Teachers working in a few hundred state-aided schools as well as those run by private bodies want deletion of certain words and phrases of Clause 6(V) and a few other clauses of the new conduct code.

They favour immediate scrapping of Clause 6(V). 'This clause is not acceptable. On the one hand, the government, including chief minister Buddhadeb Bhattacharjee, says it is against the idea of imposing a dress code on teachers. On the other hand, the administration has given a green signal to a provision in the code which will enable the school authorities to harass a teacher if he or she decides to wear a dress of his or her choice. We are not going to put up with this kind of double standards on the government's part,' said Ratan Laskar, general secretary of the Secondary School Teachers' Association.

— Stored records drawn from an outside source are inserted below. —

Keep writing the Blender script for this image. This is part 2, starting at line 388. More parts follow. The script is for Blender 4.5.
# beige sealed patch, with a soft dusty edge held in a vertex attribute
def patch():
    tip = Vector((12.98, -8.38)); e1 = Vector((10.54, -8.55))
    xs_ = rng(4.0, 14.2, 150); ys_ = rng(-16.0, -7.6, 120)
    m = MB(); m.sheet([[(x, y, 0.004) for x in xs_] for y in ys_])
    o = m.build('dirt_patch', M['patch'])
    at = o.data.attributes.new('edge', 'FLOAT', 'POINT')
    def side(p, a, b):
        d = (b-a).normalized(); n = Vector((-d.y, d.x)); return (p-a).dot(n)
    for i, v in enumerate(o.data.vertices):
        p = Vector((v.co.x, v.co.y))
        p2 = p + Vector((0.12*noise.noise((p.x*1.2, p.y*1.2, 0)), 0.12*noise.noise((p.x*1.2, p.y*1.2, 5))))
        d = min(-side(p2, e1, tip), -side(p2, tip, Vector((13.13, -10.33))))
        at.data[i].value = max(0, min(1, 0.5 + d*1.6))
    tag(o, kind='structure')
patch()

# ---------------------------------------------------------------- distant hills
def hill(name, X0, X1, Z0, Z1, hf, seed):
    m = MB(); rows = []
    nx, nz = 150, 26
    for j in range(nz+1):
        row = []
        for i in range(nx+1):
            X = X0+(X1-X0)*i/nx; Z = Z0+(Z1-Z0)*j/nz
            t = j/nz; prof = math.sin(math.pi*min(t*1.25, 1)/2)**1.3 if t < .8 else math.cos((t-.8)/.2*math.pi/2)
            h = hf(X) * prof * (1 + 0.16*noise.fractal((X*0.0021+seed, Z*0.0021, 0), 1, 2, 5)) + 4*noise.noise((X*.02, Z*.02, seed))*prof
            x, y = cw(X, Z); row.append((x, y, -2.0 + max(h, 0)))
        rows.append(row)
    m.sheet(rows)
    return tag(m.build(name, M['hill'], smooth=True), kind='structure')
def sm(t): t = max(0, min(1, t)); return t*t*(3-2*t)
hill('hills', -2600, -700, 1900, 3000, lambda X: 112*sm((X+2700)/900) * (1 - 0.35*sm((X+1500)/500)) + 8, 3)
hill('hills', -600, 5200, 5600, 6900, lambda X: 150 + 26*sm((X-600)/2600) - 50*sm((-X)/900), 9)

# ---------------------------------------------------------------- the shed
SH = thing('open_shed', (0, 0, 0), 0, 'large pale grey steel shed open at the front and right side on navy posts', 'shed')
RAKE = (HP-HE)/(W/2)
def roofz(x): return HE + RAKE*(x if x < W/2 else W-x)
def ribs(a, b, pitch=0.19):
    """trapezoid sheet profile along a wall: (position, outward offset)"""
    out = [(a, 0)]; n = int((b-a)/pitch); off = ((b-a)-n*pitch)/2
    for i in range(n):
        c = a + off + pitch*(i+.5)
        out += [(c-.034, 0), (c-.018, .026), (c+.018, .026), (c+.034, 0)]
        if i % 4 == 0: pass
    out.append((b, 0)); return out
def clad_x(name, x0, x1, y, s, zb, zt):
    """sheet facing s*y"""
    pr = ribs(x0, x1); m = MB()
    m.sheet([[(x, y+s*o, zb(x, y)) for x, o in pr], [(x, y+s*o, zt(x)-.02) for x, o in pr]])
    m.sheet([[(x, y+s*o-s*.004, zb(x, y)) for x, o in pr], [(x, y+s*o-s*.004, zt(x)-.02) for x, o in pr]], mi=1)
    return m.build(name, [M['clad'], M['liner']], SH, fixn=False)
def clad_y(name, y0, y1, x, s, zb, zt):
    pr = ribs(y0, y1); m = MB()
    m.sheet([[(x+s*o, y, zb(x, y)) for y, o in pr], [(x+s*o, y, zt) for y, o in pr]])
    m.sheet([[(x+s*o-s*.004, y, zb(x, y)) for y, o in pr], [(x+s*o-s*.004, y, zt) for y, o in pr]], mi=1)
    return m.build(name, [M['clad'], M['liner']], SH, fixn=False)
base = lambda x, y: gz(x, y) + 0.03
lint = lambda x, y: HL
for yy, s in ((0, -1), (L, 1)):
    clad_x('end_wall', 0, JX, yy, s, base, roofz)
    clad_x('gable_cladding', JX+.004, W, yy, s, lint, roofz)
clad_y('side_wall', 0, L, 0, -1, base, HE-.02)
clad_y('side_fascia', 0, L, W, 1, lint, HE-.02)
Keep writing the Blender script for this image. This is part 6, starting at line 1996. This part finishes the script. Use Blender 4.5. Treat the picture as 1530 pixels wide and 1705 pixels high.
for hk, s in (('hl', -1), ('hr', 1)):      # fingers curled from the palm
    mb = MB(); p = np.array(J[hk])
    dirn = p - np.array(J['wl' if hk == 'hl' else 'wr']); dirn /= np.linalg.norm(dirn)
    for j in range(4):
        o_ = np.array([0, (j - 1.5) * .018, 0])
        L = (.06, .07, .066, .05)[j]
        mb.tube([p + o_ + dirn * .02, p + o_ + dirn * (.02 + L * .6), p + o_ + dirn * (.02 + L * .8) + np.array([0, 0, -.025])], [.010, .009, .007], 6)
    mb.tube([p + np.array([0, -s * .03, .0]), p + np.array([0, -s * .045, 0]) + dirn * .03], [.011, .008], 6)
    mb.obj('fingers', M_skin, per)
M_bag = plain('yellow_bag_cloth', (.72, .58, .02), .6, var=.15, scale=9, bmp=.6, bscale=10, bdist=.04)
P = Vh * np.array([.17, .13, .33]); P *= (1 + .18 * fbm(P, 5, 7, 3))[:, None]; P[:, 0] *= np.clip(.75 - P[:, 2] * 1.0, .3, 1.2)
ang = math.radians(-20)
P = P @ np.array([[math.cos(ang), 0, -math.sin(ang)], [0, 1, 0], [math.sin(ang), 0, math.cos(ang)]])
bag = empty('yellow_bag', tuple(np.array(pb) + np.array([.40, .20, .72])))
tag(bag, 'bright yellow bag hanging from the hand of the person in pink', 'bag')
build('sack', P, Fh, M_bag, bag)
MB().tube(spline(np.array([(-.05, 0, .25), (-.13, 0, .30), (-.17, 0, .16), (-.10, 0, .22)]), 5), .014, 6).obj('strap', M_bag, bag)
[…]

Surprisingly, the government recently issued a circular to all the city schools asking their heads to permit their lady teachers to wear salwar kameez if they wanted to. It was issued in the wake of directives from Calcutta High Court and the state human rights commission that lady teachers be allowed to wear the dress. But citing Clause 6(V) of the new code, several school authorities are pushing their teachers to stick to saris.

'All the clauses of the new code were finalised after consulting the teachers' bodies. But now that the teachers apprehend that the school authorities may interpret the provision in a different way, we have to restructure this particular clause,' school education minister Kanti Biswas said.

Kartick Saha, general secretary of the Bengal Primary Teachers' Association, also feels the controversial clause could be used by state-aided schools to harass teachers. 'Many private schools and even reputed English medium institutions are citing the clause to force teachers not to wear salwar kameez,' he said.

The teachers are also up in arms against a provision which debars them and non-teaching employees from smoking and consuming alcoholic drinks on school premises as well as public places.

'We understand that it is desirable for teachers not to smoke or consume intoxicating drinks in schools. But should a teacher be punished for smoking on the road, which happens to be a public place' This kind of extreme measure should not be linked with the teachers' job conditions. We want abolition of this provision in the new code,' said a representative of a teachers' body.